**Information supplied:**
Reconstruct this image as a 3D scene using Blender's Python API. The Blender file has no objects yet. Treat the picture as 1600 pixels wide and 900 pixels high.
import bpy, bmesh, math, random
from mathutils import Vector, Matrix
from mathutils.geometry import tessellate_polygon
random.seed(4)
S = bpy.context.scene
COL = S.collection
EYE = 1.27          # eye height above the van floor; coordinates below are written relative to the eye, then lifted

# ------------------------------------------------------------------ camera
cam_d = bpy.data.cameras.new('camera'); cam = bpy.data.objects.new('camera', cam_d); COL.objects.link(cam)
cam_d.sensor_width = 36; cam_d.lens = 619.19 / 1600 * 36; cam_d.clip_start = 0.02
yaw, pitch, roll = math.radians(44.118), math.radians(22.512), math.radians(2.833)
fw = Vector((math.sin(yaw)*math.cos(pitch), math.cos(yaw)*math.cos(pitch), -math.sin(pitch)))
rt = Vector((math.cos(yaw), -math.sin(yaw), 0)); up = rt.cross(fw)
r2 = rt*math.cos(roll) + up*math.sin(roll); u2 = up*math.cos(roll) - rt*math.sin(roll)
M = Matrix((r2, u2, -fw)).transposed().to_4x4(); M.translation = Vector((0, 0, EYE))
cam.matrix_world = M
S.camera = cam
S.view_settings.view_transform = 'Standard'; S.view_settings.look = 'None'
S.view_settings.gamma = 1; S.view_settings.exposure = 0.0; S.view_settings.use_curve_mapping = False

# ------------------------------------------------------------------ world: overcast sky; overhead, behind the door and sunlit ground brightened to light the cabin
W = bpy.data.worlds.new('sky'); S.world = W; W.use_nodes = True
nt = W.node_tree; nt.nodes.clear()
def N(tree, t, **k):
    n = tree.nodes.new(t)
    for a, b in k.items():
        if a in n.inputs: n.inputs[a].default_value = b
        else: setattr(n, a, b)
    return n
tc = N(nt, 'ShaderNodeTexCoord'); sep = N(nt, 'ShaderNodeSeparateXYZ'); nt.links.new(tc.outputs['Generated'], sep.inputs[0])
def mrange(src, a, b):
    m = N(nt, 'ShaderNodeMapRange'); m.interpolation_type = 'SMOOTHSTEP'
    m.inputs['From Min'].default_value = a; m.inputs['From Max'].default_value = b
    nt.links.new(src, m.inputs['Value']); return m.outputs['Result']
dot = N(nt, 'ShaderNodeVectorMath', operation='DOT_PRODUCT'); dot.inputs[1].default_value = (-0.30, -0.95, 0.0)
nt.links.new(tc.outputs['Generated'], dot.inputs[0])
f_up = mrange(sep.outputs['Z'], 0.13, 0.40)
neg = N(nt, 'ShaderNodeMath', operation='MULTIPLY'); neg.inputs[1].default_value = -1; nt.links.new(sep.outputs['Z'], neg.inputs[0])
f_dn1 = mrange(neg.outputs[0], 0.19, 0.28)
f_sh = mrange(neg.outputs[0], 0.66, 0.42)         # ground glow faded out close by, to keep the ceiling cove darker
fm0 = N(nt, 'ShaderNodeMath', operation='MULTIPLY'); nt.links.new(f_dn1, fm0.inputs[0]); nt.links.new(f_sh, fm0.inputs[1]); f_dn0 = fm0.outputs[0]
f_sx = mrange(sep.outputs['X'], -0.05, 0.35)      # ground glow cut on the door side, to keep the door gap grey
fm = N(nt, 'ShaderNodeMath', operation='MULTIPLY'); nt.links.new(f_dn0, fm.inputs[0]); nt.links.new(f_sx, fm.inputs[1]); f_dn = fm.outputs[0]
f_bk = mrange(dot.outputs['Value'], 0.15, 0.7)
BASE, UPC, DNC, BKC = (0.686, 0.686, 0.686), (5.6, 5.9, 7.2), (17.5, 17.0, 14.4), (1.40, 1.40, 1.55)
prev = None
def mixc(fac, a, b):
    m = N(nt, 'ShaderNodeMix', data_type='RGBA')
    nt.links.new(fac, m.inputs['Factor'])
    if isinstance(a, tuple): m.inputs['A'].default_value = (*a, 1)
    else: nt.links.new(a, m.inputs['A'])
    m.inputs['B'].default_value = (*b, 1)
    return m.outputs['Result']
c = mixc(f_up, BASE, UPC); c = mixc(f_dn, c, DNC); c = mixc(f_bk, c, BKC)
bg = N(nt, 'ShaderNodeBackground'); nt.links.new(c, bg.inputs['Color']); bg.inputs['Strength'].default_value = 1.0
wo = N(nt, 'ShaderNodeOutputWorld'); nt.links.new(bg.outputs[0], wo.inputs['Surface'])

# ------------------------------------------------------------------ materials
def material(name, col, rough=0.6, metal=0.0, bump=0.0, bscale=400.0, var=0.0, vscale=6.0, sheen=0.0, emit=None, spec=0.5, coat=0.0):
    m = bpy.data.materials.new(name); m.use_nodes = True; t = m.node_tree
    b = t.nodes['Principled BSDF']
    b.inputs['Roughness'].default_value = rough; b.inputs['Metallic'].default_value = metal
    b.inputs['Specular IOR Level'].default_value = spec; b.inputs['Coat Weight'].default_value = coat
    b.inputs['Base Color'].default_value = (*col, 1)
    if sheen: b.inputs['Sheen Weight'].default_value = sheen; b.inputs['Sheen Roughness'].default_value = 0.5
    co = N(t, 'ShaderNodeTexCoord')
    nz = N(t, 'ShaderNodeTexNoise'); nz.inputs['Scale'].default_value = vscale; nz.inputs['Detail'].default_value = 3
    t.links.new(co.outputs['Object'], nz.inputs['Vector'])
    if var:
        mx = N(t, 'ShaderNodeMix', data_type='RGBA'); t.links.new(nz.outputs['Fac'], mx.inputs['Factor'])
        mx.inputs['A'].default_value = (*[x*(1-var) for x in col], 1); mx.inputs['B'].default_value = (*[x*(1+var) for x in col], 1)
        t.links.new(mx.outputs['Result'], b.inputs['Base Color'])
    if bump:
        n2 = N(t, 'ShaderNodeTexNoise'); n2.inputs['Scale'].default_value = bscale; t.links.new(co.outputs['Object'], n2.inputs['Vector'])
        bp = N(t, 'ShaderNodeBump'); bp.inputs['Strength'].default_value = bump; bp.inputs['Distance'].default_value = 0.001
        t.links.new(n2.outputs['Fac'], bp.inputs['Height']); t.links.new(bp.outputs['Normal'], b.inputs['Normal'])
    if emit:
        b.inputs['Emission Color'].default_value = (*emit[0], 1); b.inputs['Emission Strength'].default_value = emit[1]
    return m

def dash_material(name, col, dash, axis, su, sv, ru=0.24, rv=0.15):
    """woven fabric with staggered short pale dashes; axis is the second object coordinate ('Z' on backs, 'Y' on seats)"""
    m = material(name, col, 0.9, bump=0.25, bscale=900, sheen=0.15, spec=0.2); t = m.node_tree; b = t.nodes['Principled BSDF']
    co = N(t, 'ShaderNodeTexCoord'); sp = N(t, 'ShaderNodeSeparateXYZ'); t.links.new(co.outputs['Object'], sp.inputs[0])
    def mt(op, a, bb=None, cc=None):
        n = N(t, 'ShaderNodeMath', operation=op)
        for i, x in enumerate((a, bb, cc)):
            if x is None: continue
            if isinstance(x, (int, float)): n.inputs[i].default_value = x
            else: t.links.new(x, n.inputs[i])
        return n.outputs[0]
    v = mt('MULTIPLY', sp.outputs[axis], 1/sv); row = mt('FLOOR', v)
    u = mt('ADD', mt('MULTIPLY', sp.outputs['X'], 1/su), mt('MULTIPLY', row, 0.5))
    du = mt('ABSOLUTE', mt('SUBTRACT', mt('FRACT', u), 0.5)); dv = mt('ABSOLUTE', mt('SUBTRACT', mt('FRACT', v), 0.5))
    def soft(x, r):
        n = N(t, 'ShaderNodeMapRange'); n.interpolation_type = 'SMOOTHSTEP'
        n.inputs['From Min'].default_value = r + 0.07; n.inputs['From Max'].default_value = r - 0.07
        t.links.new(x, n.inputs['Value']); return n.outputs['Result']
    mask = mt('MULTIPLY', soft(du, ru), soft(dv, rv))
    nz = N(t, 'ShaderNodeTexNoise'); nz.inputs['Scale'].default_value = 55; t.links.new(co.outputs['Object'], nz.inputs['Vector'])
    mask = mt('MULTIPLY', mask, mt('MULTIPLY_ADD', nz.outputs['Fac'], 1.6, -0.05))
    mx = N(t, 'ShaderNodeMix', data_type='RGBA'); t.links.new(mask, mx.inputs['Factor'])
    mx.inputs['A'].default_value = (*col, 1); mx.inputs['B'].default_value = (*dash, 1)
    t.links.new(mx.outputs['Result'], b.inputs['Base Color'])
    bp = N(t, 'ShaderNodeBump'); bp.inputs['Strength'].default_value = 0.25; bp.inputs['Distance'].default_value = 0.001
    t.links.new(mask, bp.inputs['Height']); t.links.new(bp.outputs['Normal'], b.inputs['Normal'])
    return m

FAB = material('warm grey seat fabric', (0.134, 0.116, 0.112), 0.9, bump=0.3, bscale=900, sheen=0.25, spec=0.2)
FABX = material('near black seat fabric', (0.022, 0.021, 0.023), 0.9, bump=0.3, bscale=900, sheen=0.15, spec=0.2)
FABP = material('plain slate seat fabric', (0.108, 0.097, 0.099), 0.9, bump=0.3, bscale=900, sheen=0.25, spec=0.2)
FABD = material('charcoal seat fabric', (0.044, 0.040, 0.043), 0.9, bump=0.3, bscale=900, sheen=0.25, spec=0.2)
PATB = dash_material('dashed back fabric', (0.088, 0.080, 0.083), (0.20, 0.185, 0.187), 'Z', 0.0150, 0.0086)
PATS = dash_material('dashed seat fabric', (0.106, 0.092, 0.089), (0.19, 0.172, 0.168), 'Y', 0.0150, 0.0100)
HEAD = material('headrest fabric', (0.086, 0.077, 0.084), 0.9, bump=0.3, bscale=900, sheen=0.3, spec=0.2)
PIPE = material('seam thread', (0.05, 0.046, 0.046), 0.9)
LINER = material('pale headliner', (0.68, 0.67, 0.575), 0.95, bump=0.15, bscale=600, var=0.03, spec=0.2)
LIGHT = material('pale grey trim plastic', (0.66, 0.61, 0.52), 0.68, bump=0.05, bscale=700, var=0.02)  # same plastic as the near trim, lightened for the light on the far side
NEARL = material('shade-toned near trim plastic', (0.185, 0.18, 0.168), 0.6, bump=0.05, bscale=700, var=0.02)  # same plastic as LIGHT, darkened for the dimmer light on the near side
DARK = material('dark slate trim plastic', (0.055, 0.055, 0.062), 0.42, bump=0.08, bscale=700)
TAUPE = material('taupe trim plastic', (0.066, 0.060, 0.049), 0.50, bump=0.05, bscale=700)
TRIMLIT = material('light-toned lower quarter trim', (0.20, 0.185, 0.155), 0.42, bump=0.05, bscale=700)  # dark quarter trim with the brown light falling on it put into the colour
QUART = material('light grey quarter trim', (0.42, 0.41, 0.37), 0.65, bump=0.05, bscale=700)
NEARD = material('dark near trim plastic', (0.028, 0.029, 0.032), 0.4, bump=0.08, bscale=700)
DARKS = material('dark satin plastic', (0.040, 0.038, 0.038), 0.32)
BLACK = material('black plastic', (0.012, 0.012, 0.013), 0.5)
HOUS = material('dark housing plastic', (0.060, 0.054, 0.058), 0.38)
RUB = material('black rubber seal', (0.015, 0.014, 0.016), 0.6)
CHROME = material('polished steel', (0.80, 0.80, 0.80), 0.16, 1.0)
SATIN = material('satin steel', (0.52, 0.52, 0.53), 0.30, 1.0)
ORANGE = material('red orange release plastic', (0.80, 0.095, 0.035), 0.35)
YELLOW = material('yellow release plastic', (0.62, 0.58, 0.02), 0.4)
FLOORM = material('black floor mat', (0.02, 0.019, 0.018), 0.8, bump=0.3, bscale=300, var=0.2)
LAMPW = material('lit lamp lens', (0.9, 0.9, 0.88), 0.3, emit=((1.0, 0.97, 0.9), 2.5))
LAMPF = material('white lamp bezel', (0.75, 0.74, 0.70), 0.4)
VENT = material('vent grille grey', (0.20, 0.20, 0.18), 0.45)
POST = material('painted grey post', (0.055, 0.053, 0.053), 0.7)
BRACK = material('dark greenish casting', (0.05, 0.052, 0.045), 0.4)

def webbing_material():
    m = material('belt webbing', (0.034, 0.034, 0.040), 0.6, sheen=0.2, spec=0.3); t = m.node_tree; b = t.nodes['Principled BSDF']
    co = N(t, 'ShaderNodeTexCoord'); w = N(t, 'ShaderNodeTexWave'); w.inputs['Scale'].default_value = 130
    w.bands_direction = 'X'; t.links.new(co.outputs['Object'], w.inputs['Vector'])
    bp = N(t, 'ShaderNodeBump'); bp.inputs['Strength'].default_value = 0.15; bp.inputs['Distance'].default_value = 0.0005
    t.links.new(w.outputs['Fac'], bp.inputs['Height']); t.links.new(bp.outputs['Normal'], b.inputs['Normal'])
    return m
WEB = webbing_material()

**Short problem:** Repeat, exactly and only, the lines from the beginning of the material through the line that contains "S.view_settings.gamma = 1;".

**Correct result:**
Reconstruct this image as a 3D scene using Blender's Python API. The Blender file has no objects yet. Treat the picture as 1600 pixels wide and 900 pixels high.
import bpy, bmesh, math, random
from mathutils import Vector, Matrix
from mathutils.geometry import tessellate_polygon
random.seed(4)
S = bpy.context.scene
COL = S.collection
EYE = 1.27          # eye height above the van floor; coordinates below are written relative to the eye, then lifted

# ------------------------------------------------------------------ camera
cam_d = bpy.data.cameras.new('camera'); cam = bpy.data.objects.new('camera', cam_d); COL.objects.link(cam)
cam_d.sensor_width = 36; cam_d.lens = 619.19 / 1600 * 36; cam_d.clip_start = 0.02
yaw, pitch, roll = math.radians(44.118), math.radians(22.512), math.radians(2.833)
fw = Vector((math.sin(yaw)*math.cos(pitch), math.cos(yaw)*math.cos(pitch), -math.sin(pitch)))
rt = Vector((math.cos(yaw), -math.sin(yaw), 0)); up = rt.cross(fw)
r2 = rt*math.cos(roll) + up*math.sin(roll); u2 = up*math.cos(roll) - rt*math.sin(roll)
M = Matrix((r2, u2, -fw)).transposed().to_4x4(); M.translation = Vector((0, 0, EYE))
cam.matrix_world = M
S.camera = cam
S.view_settings.view_transform = 'Standard'; S.view_settings.look = 'None'
S.view_settings.gamma = 1; S.view_settings.exposure = 0.0; S.view_settings.use_curve_mapping = False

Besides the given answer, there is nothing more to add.